The government is still working on the June deadline to present new regulation which will ban pension-related cold calls.

However, FTAdviser understands that it has been difficult to get the Parliamentary time necessary to table a debate in the House of Commons, which is needed to introduce the new legislation.

In March, HM Treasury introduced an amendment to the Financial Claims and Guidance Act 2018 that stated regulations underpinning the ban on pension-related cold calls should be made by the secretary of state before the end of June.

If the power is not exercised by the end of the month, the secretary of state for Work & Pensions, currently MP for Tatton Esther McVey, must explain to parliament why not.

The amendment stated: "The secretary of state may make regulations prohibiting unsolicited direct marketing relating to pensions.

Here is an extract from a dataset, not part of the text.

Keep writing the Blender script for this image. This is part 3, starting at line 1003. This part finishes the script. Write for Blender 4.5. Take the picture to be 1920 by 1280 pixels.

"If before the end of June in any year the secretary of state has not made regulations under this section (whether or not in that year), the secretary of state must publish a statement, by the end of July in that year, explaining why regulations have not been made and setting a timetable for making the regulations, and lay the statement before each House of Parliament."

The government's plan to introduce a ban on cold-callers who try to scam people out of their pension savings, which will include emails and texts, was announced in August.

It will be enforced by the Information Commissioner’s Office (ICO), which recently received new powers to fine bosses of companies which plague people with unsolicited cold calls by as much as £500,000.

According to Tom Selby, senior analyst of AJ Bell, "18 months of prevarication" have passed since the government announced its intended clampdown on pension scams.

So, the announcement regulations would be in place by June was a welcome, if belated, statement of intent, he argued.

He said: "However, Brexit is clearly dominating the legislative agenda and the government now faces a race against time to get the new rules in place ahead of this self-imposed deadline.

"Failure to do so would be acutely embarrassing for the secretary of state, who could have to stand before Parliament to explain why this target has not been achieved."

Mr Selby added that he hopes "any delay is purely down to a lack of Parliamentary time rather than anything more sinister".

He said: "Ultimately the cold-calling ban should just be the start of the process to tackle pension fraudsters, and every day it isn't implemented savers are left unnecessarily exposed to scammers who employ this tactic."

Some experts have warned that the cold-calling ban will not stop pension scams because scammers will find different ways of contacting their victims.